An increasing number of refugees have been crossing over to northern Thailand from among the Karen ethnic community, the second largest ethnic group in Burma, or Myanmar. Many of them live in the mountainous Karen State, the territory where Southeast Asia’s longest—and largely ignored—separatist conflict is being waged between Burmese troops and the armed wing of the Karen National Union (KNU).

"Myanmar’s troops are overtly targeting civilians; they are actively avoiding KNU military installations. That is why we are describing the attacks as ‘crimes against humanity’," says Benjamin Zawacki, Southeast Asia researcher for Amnesty International (AI), the global rights lobby. "The violations are widespread and systematic."

"This campaign started in November 2005 and has escalated. They did not even stop during the annual monsoon period (from May to October), which was not the case before," he explained during an IPS interview. "There has been a shift in strategy and intensity. It is no more a dry season offensive."

The military campaign is the largest and the longest sustained drive in a decade. "The Burmese army is rotating soldiers every six months and they have penetrated areas deep in the Karen area," David Tharckabaw, vice president of the KNU, said in a telephone interview from an undisclosed location. "Nothing is being spared. They are even destroying fruit plantations like mangosteen."

The list of abuse document by AI, and corroborated by other humanitarian groups, include villagers being beaten and stabbed to death, being shot by the ‘Tatmadaw’ "without any warning" and being tortured and subsequently killed. Karen civilians have also reportedly been subjected to forced labour, disappearances and their rice harvest being burned down.

"Before the soldiers left the village, they planted landmines, one of them in front of the church. An old man, maybe 70 years-old, stepped on a landmine and was killed," a female rice farmer told an AI researcher of an incident in early 2006, when the ‘Tatmadaw’ burned 20 of the 30 houses in her village.

"I lost everything—kitchen, furniture, rice stocks—not a single piece of paper was left," she added. "The same happened to the other 19 families whose houses were burned."

The unrelenting campaign, which has included the Burmese infantry and heavy use of 120 mm and 81mm mortar shells, has shrunk an already limited space for Karen civilians and internally displaced people (IDPs) to escape to. "The more the Burmese military occupies areas in a worsening situation, the less space there is for civilians to escape to," says Duncan McArthur, emergency relief coordinator of the Thailand Burma Border Consortium (TBBC), an alliance of 11 humanitarian groups helping refugees from Burma along the Thai-Burmese border.

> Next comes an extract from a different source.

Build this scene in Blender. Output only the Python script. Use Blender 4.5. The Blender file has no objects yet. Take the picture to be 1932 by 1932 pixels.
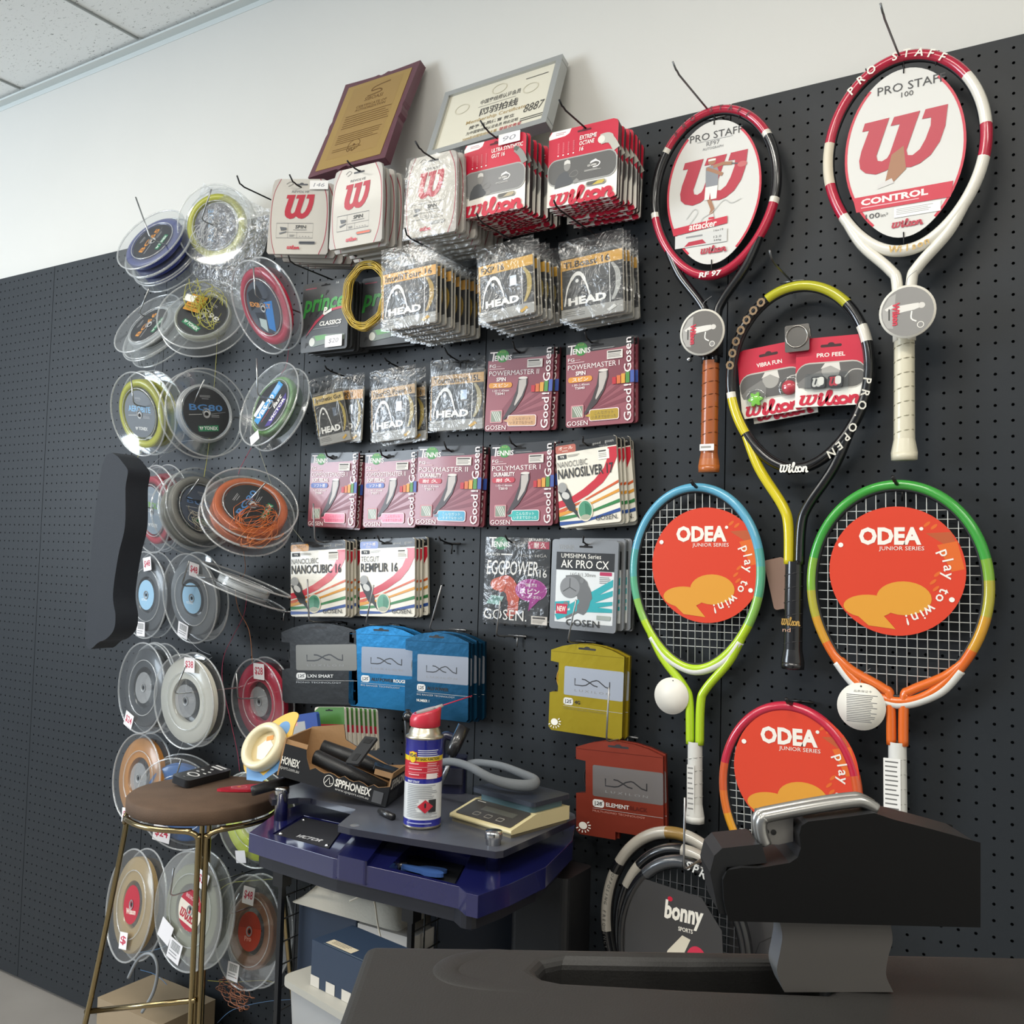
import bpy, bmesh, math, random
from mathutils import Vector as V, Matrix as M
random.seed(7)
S = bpy.context.scene
COL = S.collection
PI = math.pi
R_ = math.radians
# ---------------------------------------------------------------- camera
HC, DW, FPX = 1.30, 1.70, 1800.0
YAW, PITCH, ROLL = R_(32.39), R_(2.855), R_(1.602)
CAM = V((0, -DW, HC))
_f = V((-math.sin(YAW) * math.cos(PITCH), math.cos(YAW) * math.cos(PITCH), math.sin(PITCH)))
_r0 = V((math.cos(YAW), math.sin(YAW), 0))
_u0 = _r0.cross(_f)
CR = _r0 * math.cos(ROLL) + _u0 * math.sin(ROLL)
CU = -_r0 * math.sin(ROLL) + _u0 * math.cos(ROLL)
CF = _f
def ray(px, py): return CR * ((px - 966) / FPX) + CU * ((966 - py) / FPX) + CF
def W(px, py, d=0.0):            # point at d metres in front of the pegboard
    v = ray(px, py); return CAM + v * ((DW - d) / v.y)
def WZ(px, py, z):               # point at height z
    v = ray(px, py); return CAM + v * ((z - HC) / v.z)
def WD(px, py, t):               # point at camera distance t
    return CAM + ray(px, py).normalized() * t
cd = bpy.data.cameras.new('camera'); cam = bpy.data.objects.new('camera', cd); COL.objects.link(cam)
cam.matrix_world = M(((CR.x, CU.x, -CF.x, CAM.x), (CR.y, CU.y, -CF.y, CAM.y), (CR.z, CU.z, -CF.z, CAM.z), (0, 0, 0, 1)))
cd.sensor_width = 36; cd.lens = 36 * FPX / 1932; cd.clip_start = .02
S.camera = cam
# ---------------------------------------------------------------- materials
def lin(c):
    c = c.lstrip('#'); o = []
    for i in (0, 2, 4):
        x = int(c[i:i + 2], 16) / 255
        o.append(x / 12.92 if x <= .04045 else ((x + .055) / 1.055) ** 2.4)
    return (*o, 1)
MC = {}
def new_mat(name):
    m = bpy.data.materials.new(name); m.use_nodes = True
    nt = m.node_tree
    return m, nt, nt.nodes['Principled BSDF'], nt.nodes['Material Output']
def mat(col, rough=.5, metal=0.0, coat=0.0, spec=.5, bump=0.0, bscale=300.0, var=0.0):
    k = (col, rough, metal, coat, spec, bump, bscale, var)
    if k in MC: return MC[k]
    m, nt, b, o = new_mat('surface_' + col.lstrip('#'))
    b.inputs['Base Color'].default_value = lin(col)
    b.inputs['Roughness'].default_value = rough
    b.inputs['Metallic'].default_value = metal
    b.inputs['Coat Weight'].default_value = coat
    b.inputs['Coat Roughness'].default_value = .08
    b.inputs['Specular IOR Level'].default_value = spec
    if bump or var:
        tc = nt.nodes.new('ShaderNodeTexCoord'); n = nt.nodes.new('ShaderNodeTexNoise')
        n.inputs['Scale'].default_value = bscale; n.inputs['Detail'].default_value = 4
        nt.links.new(tc.outputs['Object'], n.inputs['Vector'])
        if bump:
            bp = nt.nodes.new('ShaderNodeBump'); bp.inputs['Strength'].default_value = bump
            bp.inputs['Distance'].default_value = .002
            nt.links.new(n.outputs['Fac'], bp.inputs['Height']); nt.links.new(bp.outputs['Normal'], b.inputs['Normal'])
        if var:
            n2 = nt.nodes.new('ShaderNodeTexNoise'); n2.inputs['Scale'].default_value = bscale * .06; n2.inputs['Detail'].default_value = 6
            nt.links.new(tc.outputs['Object'], n2.inputs['Vector'])
            hs = nt.nodes.new('ShaderNodeHueSaturation'); hs.inputs['Color'].default_value = lin(col)
            mr = nt.nodes.new('ShaderNodeMapRange'); mr.inputs['To Min'].default_value = 1 - var; mr.inputs['To Max'].default_value = 1 + var
            mr.inputs['From Min'].default_value = .3; mr.inputs['From Max'].default_value = .7
            nt.links.new(n2.outputs['Fac'], mr.inputs['Value']); nt.links.new(mr.outputs['Result'], hs.inputs['Value'])
            nt.links.new(hs.outputs['Color'], b.inputs['Base Color'])
    MC[k] = m; return m
def clear(tint=(.93, .95, .96), lo=.05, hi=.75, haze=.0, rough=.06, wr=0.0, scale=60.0, name='clear_plastic'):
    k = ('clear', tint, lo, hi, haze, rough, wr, scale)
    if k in MC: return MC[k]
    m = bpy.data.materials.new(name); m.use_nodes = True; nt = m.node_tree; N = nt.nodes; L = nt.links
    N.remove(N['Principled BSDF']); o = N['Material Output']
    t = N.new('ShaderNodeBsdfTransparent'); t.inputs['Color'].default_value = (*tint, 1)
    g = N.new('ShaderNodeBsdfGlossy'); g.inputs['Roughness'].default_value = rough
    lw = N.new('ShaderNodeLayerWeight'); lw.inputs['Blend'].default_value = .35
    mr = N.new('ShaderNodeMapRange'); mr.inputs['To Min'].default_value = lo; mr.inputs['To Max'].default_value = hi
    L.new(lw.outputs['Facing'], mr.inputs['Value'])
    pw = N.new('ShaderNodeMath'); pw.operation = 'POWER'; pw.inputs[1].default_value = 1.0
    mx = N.new('ShaderNodeMixShader')
    L.new(mr.outputs['Result'], pw.inputs[0]); L.new(pw.outputs[0], mx.inputs['Fac'])
    L.new(t.outputs[0], mx.inputs[1]); L.new(g.outputs[0], mx.inputs[2])
    out = mx
    if haze:
        d = N.new('ShaderNodeBsdfDiffuse'); d.inputs['Color'].default_value = (.85, .87, .88, 1)
        m2 = N.new('ShaderNodeMixShader'); m2.inputs['Fac'].default_value = haze
        L.new(mx.outputs[0], m2.inputs[1]); L.new(d.outputs[0], m2.inputs[2]); out = m2
    if wr:
        tc = N.new('ShaderNodeTexCoord'); n = N.new('ShaderNodeTexNoise'); n.inputs['Scale'].default_value = scale; n.inputs['Detail'].default_value = 3
        n.inputs['Distortion'].default_value = 1.2
        b = N.new('ShaderNodeBump'); b.inputs['Strength'].default_value = wr; b.inputs['Distance'].default_value = .01
        L.new(tc.outputs['Object'], n.inputs['Vector']); L.new(n.outputs['Fac'], b.inputs['Height'])
        L.new(b.outputs['Normal'], g.inputs['Normal']); L.new(b.outputs['Normal'], lw.inputs['Normal'])
    L.new(out.outputs[0], o.inputs['Surface'])
    MC[k] = m; return m
# ---------------------------------------------------------------- geometry
def rrect(x0, y0, x1, y1, r, n=5):
    if x1 < x0: x0, x1 = x1, x0
    if y1 < y0: y0, y1 = y1, y0
    r = min(r, (x1 - x0) / 2.001, (y1 - y0) / 2.001)
    if r <= 0: return [(x0, y0), (x1, y0), (x1, y1), (x0, y1)]
    o = []
    for cx, cy, a in ((x1 - r, y0 + r, -90), (x1 - r, y1 - r, 0), (x0 + r, y1 - r, 90), (x0 + r, y0 + r, 180)):
        for i in range(n + 1):
            t = R_(a + 90 * i / n); o.append((cx + r * math.cos(t), cy + r * math.sin(t)))
    return o
def spline(pts, n=6, closed=False):
    P = [V(p) if len(p) == 3 else V((p[0], p[1], 0)) for p in pts]; o = []
    k = len(P)
    rng = range(k) if closed else range(k - 1)
    for i in rng:
        a = P[(i - 1) % k] if closed or i > 0 else P[i]
        b = P[i]; c = P[(i + 1) % k]
        d = P[(i + 2) % k] if closed or i + 2 < k else c
        for j in range(n):
            t = j / n
            o.append(.5 * ((2 * b) + (c - a) * t + (2 * a - 5 * b + 4 * c - d) * t * t + (3 * b - a - 3 * c + d) * t ** 3))
    if not closed: o.append(P[-1])
    return o
TGC = {}
def tgeo(s, bold=0.0, shear=0.0, res=2):
    k = (s, bold, shear, res)
    if k in TGC: return TGC[k]
    c = bpy.data.curves.new('t', 'FONT'); c.body = s; c.offset = bold; c.shear = shear; c.resolution_u = res; c.fill_mode = 'FRONT'
    o = bpy.data.objects.new('t', c); me = bpy.data.meshes.new_from_object(o)
    vs = [(v.co.x, v.co.y) for v in me.vertices]; fs = [tuple(p.vertices) for p in me.polygons]
    bpy.data.objects.remove(o); bpy.data.curves.remove(c); bpy.data.meshes.remove(me)
    if not vs: vs = [(0, 0), (1, 0), (1, 1)]; fs = [(0, 1, 2)]
    xs = [v[0] for v in vs]; ys = [v[1] for v in vs]
    TGC[k] = (vs, fs, min(xs), max(xs), min(ys), max(ys)); return TGC[k]
class MB:
    def __init__(s): s.v = []; s.f = []; s.mi = []; s.ms = []; s.sm = []
    def ix(s, m):
        if m not in s.ms: s.ms.append(m)
        return s.ms.index(m)
    def add(s, vs, fs, m, smooth=False, T=None):
        b = len(s.v)
        for p in vs:
            p = V((p[0], p[1], p[2] if len(p) > 2 else 0))
            s.v.append(tuple(T @ p) if T else tuple(p))
        i = s.ix(m) if not isinstance(m, list) else None
        for j, f in enumerate(fs):
            s.f.append([b + q for q in f]); s.sm.append(smooth); s.mi.append(i if i is not None else s.ix(m[j]))
        return s
    def flat(s, pts, z, m, T=None):
        a = sum(pts[i][0] * pts[(i + 1) % len(pts)][1] - pts[(i + 1) % len(pts)][0] * pts[i][1] for i in range(len(pts)))
        if a < 0: pts = pts[::-1]
        return s.add([(p[0], p[1], z) for p in pts], [list(range(len(pts)))], m, False, T)
    def prism(s, pts, z0, z1, m, side=None, T=None, smooth=False):
        a = sum(pts[i][0] * pts[(i + 1) % len(pts)][1] - pts[(i + 1) % len(pts)][0] * pts[i][1] for i in range(len(pts)))
        if a < 0: pts = pts[::-1]
        n = len(pts)
        s.add([(p[0], p[1], z0) for p in pts] + [(p[0], p[1], z1) for p in pts],
              [list(range(n))[::-1], list(range(n, 2 * n))], m, False, T)
        s.add([(p[0], p[1], z0) for p in pts] + [(p[0], p[1], z1) for p in pts],
              [[i, (i + 1) % n, n + (i + 1) % n, n + i] for i in range(n)], side or m, smooth, T)
        return s
    def box(s, x0, x1, y0, y1, z0, z1, m, T=None):
        return s.prism([(x0, y0), (x1, y0), (x1, y1), (x0, y1)], z0, z1, m, None, T)
    def tube(s, pts, r, m, n=8, closed=False, T=None, flat=1.0, up=None, cap=True):
        P = [V(p) if len(p) == 3 else V((p[0], p[1], 0)) for p in pts]; k = len(P)
        vs = []; prev = None
        for i in range(k):
            a = P[(i - 1) % k] if closed or i else P[i]; b = P[(i + 1) % k] if closed or i < k - 1 else P[i]
            t = (b - a).normalized() if (b - a).length > 1e-9 else V((0, 0, 1))
            if up is not None: x = V(up).cross(t)
            elif prev is None:
                x = t.cross(V((0, 0, 1))) if abs(t.z) < .9 else t.cross(V((1, 0, 0)))
            else: x = prev - t * prev.dot(t)
            if x.length < 1e-7: x = t.orthogonal()
            x.normalize(); prev = x; y = t.cross(x)
            rr = r[i] if isinstance(r, (list, tuple)) else r
            for j in range(n):
                an = 2 * PI * j / n
                vs.append(P[i] + x * (rr * math.cos(an)) + y * (rr * flat * math.sin(an)))
        fs = []; mm = []
        for i in range(k if closed else k - 1):
            for j in range(n):
                fs.append([i * n + j, i * n + (j + 1) % n, ((i + 1) % k) * n + (j + 1) % n, ((i + 1) % k) * n + j])
                mm.append(m[i % len(m)] if isinstance(m, list) else m)
        if not closed and cap:
            fs += [list(range(n))[::-1], list(range((k - 1) * n, k * n))]
            mm += [m[0] if isinstance(m, list) else m, m[-1] if isinstance(m, list) else m]
        return s.add(vs, fs, mm, True, T)
    def lathe(s, prof, m, n=40, T=None, a0=0, a1=2 * PI):
        vs = []; k = len(prof); full = abs(a1 - a0 - 2 * PI) < 1e-6; nn = n if full else n + 1
        for i in range(nn):
            t = a0 + (a1 - a0) * i / n
            for (r, z) in prof: vs.append((r * math.cos(t), r * math.sin(t), z))
        fs = []; mm = []
        for i in range(n):
            i2 = (i + 1) % nn
            for j in range(k - 1):
                f = [i * k + j, i2 * k + j, i2 * k + j + 1, i * k + j + 1]
                fs.append(f); mm.append(m[j] if isinstance(m, list) else m)
        return s.add(vs, fs, mm, True, T)
    def stroke(s, pts, wd, z, m, closed=False, T=None):
        P = [V((p[0], p[1])) for p in pts]; k = len(P); L = []; Rr = []
        for i in range(k):
            a = P[(i - 1) % k] if closed or i else P[i]; b = P[(i + 1) % k] if closed or i < k - 1 else P[i]
            t = (b - a)
            if t.length < 1e-9: t = V((1, 0))
            t.normalize(); nrm = V((-t.y, t.x)); w = wd[i] if isinstance(wd, (list, tuple)) else wd
            L.append(P[i] + nrm * w / 2); Rr.append(P[i] - nrm * w / 2)
        vs = [(p.x, p.y, z) for p in L] + [(p.x, p.y, z) for p in Rr]
        fs = [[k + i, k + (i + 1) % k, (i + 1) % k, i] for i in range(k if closed else k - 1)]
        return s.add(vs, fs, m, False, T)
    def text(s, t, x0, y0, x1, y1, z, m, bold=0, shear=0, rot=0, T=None, keep=False):
        vs, fs, a, b, c, d = tgeo(t, bold, shear)
        if rot in (90, -90): w, h = abs(y1 - y0), abs(x1 - x0)
        else: w, h = abs(x1 - x0), abs(y1 - y0)
        sx = w / max(b - a, 1e-6); sy = h / max(d - c, 1e-6)
        if keep: sx = sy = min(sx, sy)
        cx, cy = (x0 + x1) / 2, (y0 + y1) / 2; o = []
        ct, st = math.cos(R_(rot)), math.sin(R_(rot))
        for (x, y) in vs:
            x = (x - (a + b) / 2) * sx; y = (y - (c + d) / 2) * sy
            o.append((cx + x * ct - y * st, cy + x * st + y * ct, z))
        return s.add(o, fs, m, False, T)
    def glyph(s, ch, size, z, m, T=None, bold=.0, shear=0, mid=.34):
        vs, fs, a, b, c, d = tgeo(ch, bold, shear)
        return s.add([((x - (a + b) / 2) * size, (y - mid) * size, z) for x, y in vs], fs, m, False, T)
    def mesh(s, name):
        me = bpy.data.meshes.new(name); me.from_pydata(s.v, [], s.f)
        for m in s.ms: me.materials.append(m)
        me.polygons.foreach_set('material_index', s.mi); me.polygons.foreach_set('use_smooth', s.sm)
        me.update(); return me
    def build(s, name, parent=None, T=None, bevel=0, seg=2):
        o = bpy.data.objects.new(name, s.mesh(name)); COL.objects.link(o)
        if parent: o.parent = parent
        if T is not None:
            if parent: o.matrix_local = T
            else: o.matrix_world = T
        if bevel:
            b = o.modifiers.new('bevel', 'BEVEL'); b.width = bevel; b.segments = seg; b.limit_method = 'ANGLE'; b.angle_limit = R_(40)
            b.harden_normals = False
        return o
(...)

"Nearly 66,000 people from 38 townships have been forced to flee their homes due to the armed conflict and human rights abuses," he told IPS. "They had to because the violations are being committed in a climate of impunity."

Some of the victims have poured into north-west Thailand, where there are already nine camps that house 120,000 refugees who fled intense phases of the conflict going back over a decade. "There are about 20,000 unregistered new arrivals and the natural growth in the camps," added McArthur. "There is no avenue for redress if they were to stay back."

That is reflected in Burma’s over half a million IDPs, nearly 451,000 of which live in the rural ethnic areas, according to TBBC. It places Burma in the same league as countries such as Afghanistan, Sri Lanka and Bangladesh, which have internally displaced running into the hundreds of thousands.

But what sets Burma apart is the lack of any international agencies to help the victims and serve as neutral observers in the conflict zone.

Even the International Committee of the Red Cross (ICRC), which was helping to provide artificial limbs for landmine victims, was hampered by new restrictions to its operations in 2006.